Sim já fiz o papel de jurado na Escócia, em Itália, em Espanha, Las Vegas e Nova Iorque. Aconteceu surpreendentemente, como todos os patamares que fui alcançado profissionalmente. A primeira vez que fui júri foi na Escócia, e foi algo ocasional, ou seja, contrataram-me para dar uma formação e alguns dias depois perguntaram-me, se uma vez que ia estar em palco, podia ser júri numa batalha que ia haver após essa formação. Obviamente que aceitei e a partir dai foram surgindo outros convites. Considero até que faz mais sentido os júris serem estrangeiros em vez de escolherem júris que têm contacto directo, ou ligação com os participantes nos concursos, como se faz cá em Portugal.

João Rocha está nomeado para um Barber Grammy na categoria “A-List Barber of the Year”
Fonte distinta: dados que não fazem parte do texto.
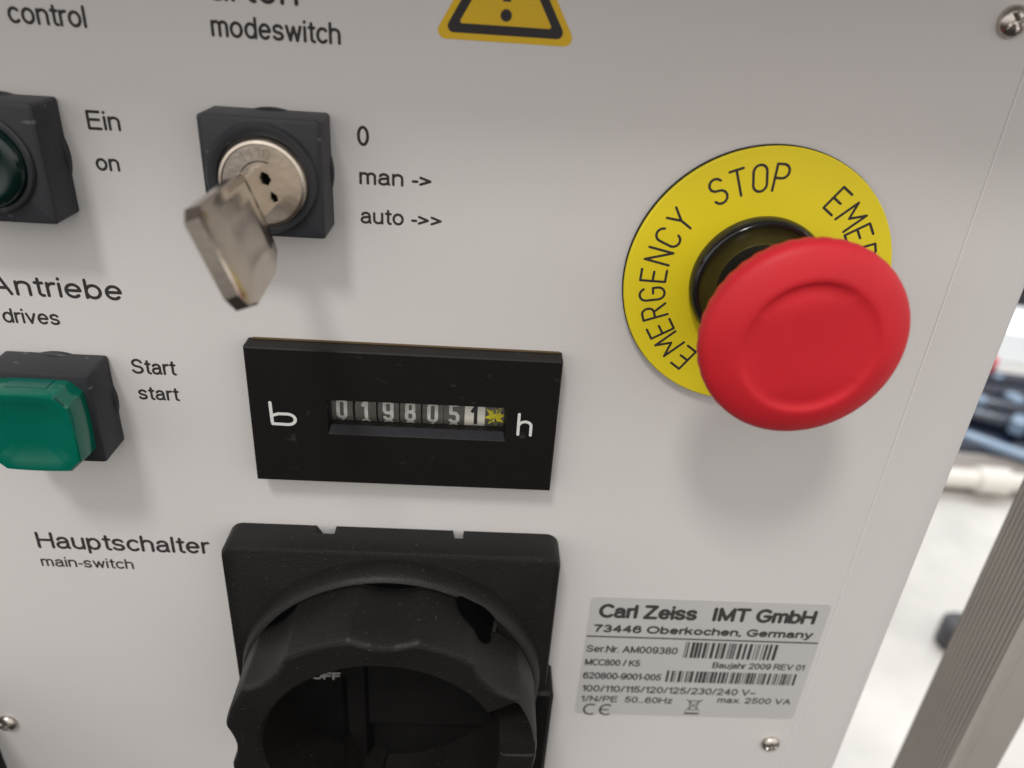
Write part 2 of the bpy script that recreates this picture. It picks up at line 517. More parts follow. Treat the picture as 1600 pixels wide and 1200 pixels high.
obj('overhang', bm, M_PANEL, cab, 0)

LEG = [  # body, u0, u1, baseline, height, reference glyph
    ('control', -49.6, -40.0, 53.95, 2.65, 'l'),
    ('modeswitch', -24.6, -8.3, 53.95, 2.65, 'd'),
    ('Betriebsarten', -42.6, -13.4, 58.1, 3.5, 'B'),
    ('Ein', -42.3, -37.95, 41.5, 2.55, 'E'),
    ('on', -42.2, -39.0, 36.1, 1.75, 'o'),
    ('0', -6.65, -5.0, 41.5, 2.7, '0'),
    ('man ->', -6.5, 3.5, 36.3, 1.75, 'm'),
    ('auto ->>', -6.5, 5.0, 30.75, 2.2, 't'),
    ('Antriebe', -61.0, -41.9, 16.95, 3.25, 'A'),
    ('drives', -60.25, -51.9, 12.45, 2.45, 'd'),
    ('Start', -42.6, -35.75, 4.75, 2.65, 'S'),
    ('start', -42.3, -35.9, 0.15, 2.35, 't'),
    ('Hauptschalter', -64.8, -34.8, -31.15, 3.7, 'H'),
    ('main-switch', -65.1, -48.9, -35.3, 2.35, 'h'),
]
for body, u0, u1, vb, h, ref in LEG:
    text('printed_legend', body, u0, u1, vb, h, 0.0, M_INK, front, ref)

# ================================================================ screws
def screw(u, v, rot, label):
    t = thing('panel_screw', label, 'screw', u, v, 0, rot, 'panel screws')
    bm = bmesh.new()
    # pan head with a cross recess modelled as a dip of the dome
    rings = []
    n = 64
    for k in range(12):
        r = 2.0 * (1 - k / 12.0)
        ws = []
        for i in range(n):
            a = 2 * PI * i / n
            x, y = r * math.cos(a), r * math.sin(a)
            dome = 0.25 + 1.15 * math.sqrt(max(0, 1 - (r / 2.0) ** 2))
            arm = (abs(x) < 0.30 and abs(y) < 1.15) or (abs(y) < 0.30 and abs(x) < 1.15)
            ws.append(dome - (0.75 * max(0.2, 1 - r / 1.3) if arm else 0))
        rings.append((circ(0, 0, r, n), ws))
    loft(bm, [(circ(0, 0, 2.0, n), 0.0)] + rings, False, True)
    obj('screw_head', bm, M_SCREW, t, 30)
    return t
screw(77.4, 62.0, 0.5, 'small round metal screw head at the upper right, above the red button')
screw(77.1, -77.7, 0.2, 'small shiny screw head just below the silver type label')
screw(-81.0, -77.3, 0.7, 'shiny screw head at the lower left beside the guessed black grip')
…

Pela primeira vez um português está nomeado para um Grammy da Barbearia! Barber Grammys é o evento máximo da barbearia a nível mundial realizado em Connecticut, EUA. Este evento é inserido no “Connecticut Barber Expo”, feito anualmente nos Estados Unidos e é o maior evento de barbearia do Mundo, incluiu uma batalha de barbeiros, exposição e gala de prémios, começou á cerca de 10 anos num bar noturno com cerca de 100 barbeiros na altura, depois foi crescendo, no ano seguinte contou com 500 profissionais, e neste momento  realizasse no centro de convenções em Hartford, Connecticut e conta normalmente com cerca de 50000 profissionais, desde barbeiros, cabeleireiras e esteticistas.